Reunion launches Visa waiver for Chinese and Indian tourists

REUNION DROPS VISA REQUIREMENTS FOR CHINESE AND INDIAN VISITORS

(Posted 08th July 2014)

Ile de la Reunion, a French island territory in the deep of the Indian Ocean, has announced the easing of Visa requirements for tourist and business visitors from China and India. A formal government notice published last Saturday confirmed what the grapevine had been whispering about, that in order to boost tourist traffic to the island has the French government in Paris consented to significantly reduce requirements for Chinese and Indian citizens flying to Reunion as tourists.

The Visa waiver applies for visitors staying less than 15 days and is in line with a previous such action, which saw South African citizens exempted from the need of applying for a Visa, a move which saw tourist numbers jump by over a third within months of the announcement.

Credited with the decision are the island’s President of the Regional Council Mr. Didier Robert, Senator Mrs. Jacqueline Farreyrol and the President of Ile de la Reunion Tourisme Mr. Patrick Serveaux who relentlessly lobbied for the exemptions.

Reunion, a founder member of the Vanilla Island group if islands, has in recent years successfully diversified tourism arrivals from the French mainland to a number of other source markets, including South Africa and has identified China and India as emerging market with a big potential to boost visitor numbers. The island’s home airline, Air Austral, has through the introduction of an airpass to the other Vanilla Islands of Seychelles, Mayotte, Comoros, Madagascar and Mauritius also made it more attractive to visit not just Reunion but also other islands, as long as travelers have arrived on an Air Austral long haul flight from either Europe, India or Thailand to where the airline presently flies.

This development is in stark contrast to the tit for tat action by some African countries, which seem hellbent to make travel for tourism and trade between their countries as difficult as possible, leaving their respective tourism stakeholders reeling from the hammerblows of sharply reduced visitors numbers as a result.
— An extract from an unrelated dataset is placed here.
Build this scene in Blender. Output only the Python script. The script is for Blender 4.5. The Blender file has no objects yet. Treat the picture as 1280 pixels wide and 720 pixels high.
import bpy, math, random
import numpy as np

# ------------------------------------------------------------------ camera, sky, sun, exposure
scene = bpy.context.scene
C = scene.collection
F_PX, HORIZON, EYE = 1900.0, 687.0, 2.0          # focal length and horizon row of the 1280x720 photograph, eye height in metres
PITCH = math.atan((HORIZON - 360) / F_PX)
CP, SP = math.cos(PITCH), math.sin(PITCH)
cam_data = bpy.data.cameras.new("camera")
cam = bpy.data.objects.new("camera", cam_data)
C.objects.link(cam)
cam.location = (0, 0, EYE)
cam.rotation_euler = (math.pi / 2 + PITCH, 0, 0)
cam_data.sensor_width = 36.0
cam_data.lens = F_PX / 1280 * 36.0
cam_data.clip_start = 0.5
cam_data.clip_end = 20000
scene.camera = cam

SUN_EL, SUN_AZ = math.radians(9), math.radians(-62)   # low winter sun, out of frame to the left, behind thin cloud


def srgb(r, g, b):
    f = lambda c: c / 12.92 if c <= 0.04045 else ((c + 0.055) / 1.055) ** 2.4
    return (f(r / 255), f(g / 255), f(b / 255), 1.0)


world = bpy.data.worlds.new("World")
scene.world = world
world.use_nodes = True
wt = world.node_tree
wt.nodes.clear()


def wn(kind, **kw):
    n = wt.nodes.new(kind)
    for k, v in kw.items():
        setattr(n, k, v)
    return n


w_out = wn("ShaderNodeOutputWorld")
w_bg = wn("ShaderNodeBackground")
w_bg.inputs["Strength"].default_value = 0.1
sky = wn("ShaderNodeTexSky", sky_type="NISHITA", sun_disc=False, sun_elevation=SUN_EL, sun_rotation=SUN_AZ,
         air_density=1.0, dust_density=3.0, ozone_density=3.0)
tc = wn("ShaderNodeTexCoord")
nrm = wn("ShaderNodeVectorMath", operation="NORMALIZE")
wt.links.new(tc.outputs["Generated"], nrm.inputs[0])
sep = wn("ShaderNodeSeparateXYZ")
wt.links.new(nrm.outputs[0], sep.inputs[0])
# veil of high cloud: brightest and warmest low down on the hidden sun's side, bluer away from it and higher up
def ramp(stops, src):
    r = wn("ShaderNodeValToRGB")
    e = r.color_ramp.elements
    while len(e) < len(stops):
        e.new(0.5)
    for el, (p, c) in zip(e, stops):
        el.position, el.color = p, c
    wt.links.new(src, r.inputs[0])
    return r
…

Kudos therefore go to Reunion for making travel into a European Union territory easier and mega barbs for those African countries which continue to fail the people of Africa through prohibitive measures – with the exception of Rwanda, aka The Land of a Thousand Hills, which since early last year grants every citizen of an African Union member country coming to the country a visitor pass / Visa on arrival.